3D scene scripts
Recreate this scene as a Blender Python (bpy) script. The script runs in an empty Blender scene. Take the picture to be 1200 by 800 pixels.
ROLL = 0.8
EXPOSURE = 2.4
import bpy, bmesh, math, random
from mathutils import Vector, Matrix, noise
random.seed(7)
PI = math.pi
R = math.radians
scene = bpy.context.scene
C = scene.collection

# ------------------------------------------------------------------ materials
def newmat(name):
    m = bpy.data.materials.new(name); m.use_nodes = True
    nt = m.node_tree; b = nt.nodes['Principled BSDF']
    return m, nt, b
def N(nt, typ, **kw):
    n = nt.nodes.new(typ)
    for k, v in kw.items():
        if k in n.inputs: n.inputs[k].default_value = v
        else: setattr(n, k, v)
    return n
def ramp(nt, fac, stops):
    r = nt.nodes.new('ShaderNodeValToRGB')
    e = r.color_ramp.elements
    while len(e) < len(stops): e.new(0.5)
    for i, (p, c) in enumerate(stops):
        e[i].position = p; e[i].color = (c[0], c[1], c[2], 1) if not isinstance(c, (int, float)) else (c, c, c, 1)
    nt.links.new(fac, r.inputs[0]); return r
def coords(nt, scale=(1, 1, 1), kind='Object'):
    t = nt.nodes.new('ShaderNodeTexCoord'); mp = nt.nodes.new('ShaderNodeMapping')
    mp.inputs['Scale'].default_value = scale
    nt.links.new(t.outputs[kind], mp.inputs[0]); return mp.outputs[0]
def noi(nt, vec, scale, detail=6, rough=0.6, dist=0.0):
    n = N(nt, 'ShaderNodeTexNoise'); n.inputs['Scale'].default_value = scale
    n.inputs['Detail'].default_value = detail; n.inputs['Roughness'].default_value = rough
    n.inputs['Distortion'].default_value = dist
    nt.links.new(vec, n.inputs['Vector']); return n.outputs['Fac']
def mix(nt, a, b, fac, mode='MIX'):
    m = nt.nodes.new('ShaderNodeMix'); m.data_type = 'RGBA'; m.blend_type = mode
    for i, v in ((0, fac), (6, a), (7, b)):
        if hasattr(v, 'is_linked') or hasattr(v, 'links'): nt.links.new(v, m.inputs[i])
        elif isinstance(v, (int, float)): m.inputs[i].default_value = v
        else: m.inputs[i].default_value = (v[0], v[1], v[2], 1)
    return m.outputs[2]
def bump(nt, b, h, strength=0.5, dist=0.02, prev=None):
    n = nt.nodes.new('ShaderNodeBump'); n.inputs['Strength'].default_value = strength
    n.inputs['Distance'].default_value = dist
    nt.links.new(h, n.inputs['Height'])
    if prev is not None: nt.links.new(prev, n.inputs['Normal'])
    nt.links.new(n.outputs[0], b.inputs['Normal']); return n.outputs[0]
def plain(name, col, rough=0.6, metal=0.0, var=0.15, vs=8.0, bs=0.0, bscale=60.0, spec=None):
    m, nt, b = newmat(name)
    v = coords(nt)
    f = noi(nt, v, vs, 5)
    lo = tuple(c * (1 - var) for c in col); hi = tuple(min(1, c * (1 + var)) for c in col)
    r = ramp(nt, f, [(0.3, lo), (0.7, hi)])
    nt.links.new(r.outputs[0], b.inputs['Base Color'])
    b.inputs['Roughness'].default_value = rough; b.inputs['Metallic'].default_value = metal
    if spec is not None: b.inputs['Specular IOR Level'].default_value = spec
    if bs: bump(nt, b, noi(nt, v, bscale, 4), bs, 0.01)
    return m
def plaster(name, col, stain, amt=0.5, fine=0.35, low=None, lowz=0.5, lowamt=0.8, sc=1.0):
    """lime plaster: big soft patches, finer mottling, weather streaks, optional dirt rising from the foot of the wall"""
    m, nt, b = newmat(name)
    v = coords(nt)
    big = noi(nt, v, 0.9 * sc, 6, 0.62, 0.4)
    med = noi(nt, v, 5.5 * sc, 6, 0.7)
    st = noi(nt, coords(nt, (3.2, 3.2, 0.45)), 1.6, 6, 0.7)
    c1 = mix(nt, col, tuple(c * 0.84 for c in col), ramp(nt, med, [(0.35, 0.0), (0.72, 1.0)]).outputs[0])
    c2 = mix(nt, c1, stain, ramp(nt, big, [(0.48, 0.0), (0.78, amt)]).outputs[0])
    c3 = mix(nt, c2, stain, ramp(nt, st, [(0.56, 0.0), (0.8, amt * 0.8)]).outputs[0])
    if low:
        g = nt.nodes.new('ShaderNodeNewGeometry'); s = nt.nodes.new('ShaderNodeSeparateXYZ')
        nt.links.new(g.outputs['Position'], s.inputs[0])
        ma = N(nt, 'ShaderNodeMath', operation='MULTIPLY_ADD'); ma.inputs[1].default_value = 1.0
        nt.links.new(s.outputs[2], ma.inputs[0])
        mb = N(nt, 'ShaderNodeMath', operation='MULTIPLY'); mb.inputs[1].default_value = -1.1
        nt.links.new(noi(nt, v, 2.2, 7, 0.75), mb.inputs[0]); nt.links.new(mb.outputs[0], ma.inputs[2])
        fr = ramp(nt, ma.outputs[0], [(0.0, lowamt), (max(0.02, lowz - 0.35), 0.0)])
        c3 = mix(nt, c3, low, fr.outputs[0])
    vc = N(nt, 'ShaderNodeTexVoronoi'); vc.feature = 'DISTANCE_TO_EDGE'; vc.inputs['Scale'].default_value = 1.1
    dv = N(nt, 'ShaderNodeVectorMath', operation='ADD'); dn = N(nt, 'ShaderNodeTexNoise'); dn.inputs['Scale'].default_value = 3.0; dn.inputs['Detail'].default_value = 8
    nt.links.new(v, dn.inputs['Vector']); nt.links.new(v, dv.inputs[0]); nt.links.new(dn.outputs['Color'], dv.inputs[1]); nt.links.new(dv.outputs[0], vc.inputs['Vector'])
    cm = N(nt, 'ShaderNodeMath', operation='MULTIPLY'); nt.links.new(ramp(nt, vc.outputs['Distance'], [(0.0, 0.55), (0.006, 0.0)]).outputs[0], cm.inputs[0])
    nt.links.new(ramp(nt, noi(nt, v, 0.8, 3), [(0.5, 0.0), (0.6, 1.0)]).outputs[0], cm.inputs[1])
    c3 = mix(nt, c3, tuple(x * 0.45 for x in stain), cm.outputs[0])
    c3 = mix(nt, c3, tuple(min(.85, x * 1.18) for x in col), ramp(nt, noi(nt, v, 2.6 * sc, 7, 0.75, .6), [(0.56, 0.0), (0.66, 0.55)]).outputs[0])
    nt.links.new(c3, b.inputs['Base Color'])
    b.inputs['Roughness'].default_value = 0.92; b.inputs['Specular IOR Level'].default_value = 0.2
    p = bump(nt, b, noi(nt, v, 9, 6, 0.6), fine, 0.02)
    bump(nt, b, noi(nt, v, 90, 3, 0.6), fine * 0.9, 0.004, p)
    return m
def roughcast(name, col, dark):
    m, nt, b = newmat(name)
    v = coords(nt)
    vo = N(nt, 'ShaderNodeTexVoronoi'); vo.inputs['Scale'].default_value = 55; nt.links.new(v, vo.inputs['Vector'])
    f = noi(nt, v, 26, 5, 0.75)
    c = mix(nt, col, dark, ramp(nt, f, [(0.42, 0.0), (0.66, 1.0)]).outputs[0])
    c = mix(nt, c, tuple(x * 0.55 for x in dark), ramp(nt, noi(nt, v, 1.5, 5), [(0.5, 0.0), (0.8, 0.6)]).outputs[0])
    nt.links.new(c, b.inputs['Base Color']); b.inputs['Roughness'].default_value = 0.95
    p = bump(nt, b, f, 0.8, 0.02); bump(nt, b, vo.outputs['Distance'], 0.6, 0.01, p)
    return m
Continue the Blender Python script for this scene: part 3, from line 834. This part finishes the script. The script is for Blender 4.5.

> **Short task**
Return each entry from above without altering a single character.

> **Completed task**
Recreate this scene as a Blender Python (bpy) script. The script runs in an empty Blender scene. Take the picture to be 1200 by 800 pixels.
ROLL = 0.8
EXPOSURE = 2.4
import bpy, bmesh, math, random
from mathutils import Vector, Matrix, noise
random.seed(7)
PI = math.pi
R = math.radians
scene = bpy.context.scene
C = scene.collection

# ------------------------------------------------------------------ materials
def newmat(name):
    m = bpy.data.materials.new(name); m.use_nodes = True
    nt = m.node_tree; b = nt.nodes['Principled BSDF']
    return m, nt, b
def N(nt, typ, **kw):
    n = nt.nodes.new(typ)
    for k, v in kw.items():
        if k in n.inputs: n.inputs[k].default_value = v
        else: setattr(n, k, v)
    return n
def ramp(nt, fac, stops):
    r = nt.nodes.new('ShaderNodeValToRGB')
    e = r.color_ramp.elements
    while len(e) < len(stops): e.new(0.5)
    for i, (p, c) in enumerate(stops):
        e[i].position = p; e[i].color = (c[0], c[1], c[2], 1) if not isinstance(c, (int, float)) else (c, c, c, 1)
    nt.links.new(fac, r.inputs[0]); return r
def coords(nt, scale=(1, 1, 1), kind='Object'):
    t = nt.nodes.new('ShaderNodeTexCoord'); mp = nt.nodes.new('ShaderNodeMapping')
    mp.inputs['Scale'].default_value = scale
    nt.links.new(t.outputs[kind], mp.inputs[0]); return mp.outputs[0]
def noi(nt, vec, scale, detail=6, rough=0.6, dist=0.0):
    n = N(nt, 'ShaderNodeTexNoise'); n.inputs['Scale'].default_value = scale
    n.inputs['Detail'].default_value = detail; n.inputs['Roughness'].default_value = rough
    n.inputs['Distortion'].default_value = dist
    nt.links.new(vec, n.inputs['Vector']); return n.outputs['Fac']
def mix(nt, a, b, fac, mode='MIX'):
    m = nt.nodes.new('ShaderNodeMix'); m.data_type = 'RGBA'; m.blend_type = mode
    for i, v in ((0, fac), (6, a), (7, b)):
        if hasattr(v, 'is_linked') or hasattr(v, 'links'): nt.links.new(v, m.inputs[i])
        elif isinstance(v, (int, float)): m.inputs[i].default_value = v
        else: m.inputs[i].default_value = (v[0], v[1], v[2], 1)
    return m.outputs[2]
def bump(nt, b, h, strength=0.5, dist=0.02, prev=None):
    n = nt.nodes.new('ShaderNodeBump'); n.inputs['Strength'].default_value = strength
    n.inputs['Distance'].default_value = dist
    nt.links.new(h, n.inputs['Height'])
    if prev is not None: nt.links.new(prev, n.inputs['Normal'])
    nt.links.new(n.outputs[0], b.inputs['Normal']); return n.outputs[0]
def plain(name, col, rough=0.6, metal=0.0, var=0.15, vs=8.0, bs=0.0, bscale=60.0, spec=None):
    m, nt, b = newmat(name)
    v = coords(nt)
    f = noi(nt, v, vs, 5)
    lo = tuple(c * (1 - var) for c in col); hi = tuple(min(1, c * (1 + var)) for c in col)
    r = ramp(nt, f, [(0.3, lo), (0.7, hi)])
    nt.links.new(r.outputs[0], b.inputs['Base Color'])
    b.inputs['Roughness'].default_value = rough; b.inputs['Metallic'].default_value = metal
    if spec is not None: b.inputs['Specular IOR Level'].default_value = spec
    if bs: bump(nt, b, noi(nt, v, bscale, 4), bs, 0.01)
    return m
def plaster(name, col, stain, amt=0.5, fine=0.35, low=None, lowz=0.5, lowamt=0.8, sc=1.0):
    """lime plaster: big soft patches, finer mottling, weather streaks, optional dirt rising from the foot of the wall"""
    m, nt, b = newmat(name)
    v = coords(nt)
    big = noi(nt, v, 0.9 * sc, 6, 0.62, 0.4)
    med = noi(nt, v, 5.5 * sc, 6, 0.7)
    st = noi(nt, coords(nt, (3.2, 3.2, 0.45)), 1.6, 6, 0.7)
    c1 = mix(nt, col, tuple(c * 0.84 for c in col), ramp(nt, med, [(0.35, 0.0), (0.72, 1.0)]).outputs[0])
    c2 = mix(nt, c1, stain, ramp(nt, big, [(0.48, 0.0), (0.78, amt)]).outputs[0])
    c3 = mix(nt, c2, stain, ramp(nt, st, [(0.56, 0.0), (0.8, amt * 0.8)]).outputs[0])
    if low:
        g = nt.nodes.new('ShaderNodeNewGeometry'); s = nt.nodes.new('ShaderNodeSeparateXYZ')
        nt.links.new(g.outputs['Position'], s.inputs[0])
        ma = N(nt, 'ShaderNodeMath', operation='MULTIPLY_ADD'); ma.inputs[1].default_value = 1.0
        nt.links.new(s.outputs[2], ma.inputs[0])
        mb = N(nt, 'ShaderNodeMath', operation='MULTIPLY'); mb.inputs[1].default_value = -1.1
        nt.links.new(noi(nt, v, 2.2, 7, 0.75), mb.inputs[0]); nt.links.new(mb.outputs[0], ma.inputs[2])
        fr = ramp(nt, ma.outputs[0], [(0.0, lowamt), (max(0.02, lowz - 0.35), 0.0)])
        c3 = mix(nt, c3, low, fr.outputs[0])
    vc = N(nt, 'ShaderNodeTexVoronoi'); vc.feature = 'DISTANCE_TO_EDGE'; vc.inputs['Scale'].default_value = 1.1
    dv = N(nt, 'ShaderNodeVectorMath', operation='ADD'); dn = N(nt, 'ShaderNodeTexNoise'); dn.inputs['Scale'].default_value = 3.0; dn.inputs['Detail'].default_value = 8
    nt.links.new(v, dn.inputs['Vector']); nt.links.new(v, dv.inputs[0]); nt.links.new(dn.outputs['Color'], dv.inputs[1]); nt.links.new(dv.outputs[0], vc.inputs['Vector'])
    cm = N(nt, 'ShaderNodeMath', operation='MULTIPLY'); nt.links.new(ramp(nt, vc.outputs['Distance'], [(0.0, 0.55), (0.006, 0.0)]).outputs[0], cm.inputs[0])
    nt.links.new(ramp(nt, noi(nt, v, 0.8, 3), [(0.5, 0.0), (0.6, 1.0)]).outputs[0], cm.inputs[1])
    c3 = mix(nt, c3, tuple(x * 0.45 for x in stain), cm.outputs[0])
    c3 = mix(nt, c3, tuple(min(.85, x * 1.18) for x in col), ramp(nt, noi(nt, v, 2.6 * sc, 7, 0.75, .6), [(0.56, 0.0), (0.66, 0.55)]).outputs[0])
    nt.links.new(c3, b.inputs['Base Color'])
    b.inputs['Roughness'].default_value = 0.92; b.inputs['Specular IOR Level'].default_value = 0.2
    p = bump(nt, b, noi(nt, v, 9, 6, 0.6), fine, 0.02)
    bump(nt, b, noi(nt, v, 90, 3, 0.6), fine * 0.9, 0.004, p)
    return m
def roughcast(name, col, dark):
    m, nt, b = newmat(name)
    v = coords(nt)
    vo = N(nt, 'ShaderNodeTexVoronoi'); vo.inputs['Scale'].default_value = 55; nt.links.new(v, vo.inputs['Vector'])
    f = noi(nt, v, 26, 5, 0.75)
    c = mix(nt, col, dark, ramp(nt, f, [(0.42, 0.0), (0.66, 1.0)]).outputs[0])
    c = mix(nt, c, tuple(x * 0.55 for x in dark), ramp(nt, noi(nt, v, 1.5, 5), [(0.5, 0.0), (0.8, 0.6)]).outputs[0])
    nt.links.new(c, b.inputs['Base Color']); b.inputs['Roughness'].default_value = 0.95
    p = bump(nt, b, f, 0.8, 0.02); bump(nt, b, vo.outputs['Distance'], 0.6, 0.01, p)
    return m
Continue the Blender Python script for this scene: part 3, from line 834. This part finishes the script. The script is for Blender 4.5.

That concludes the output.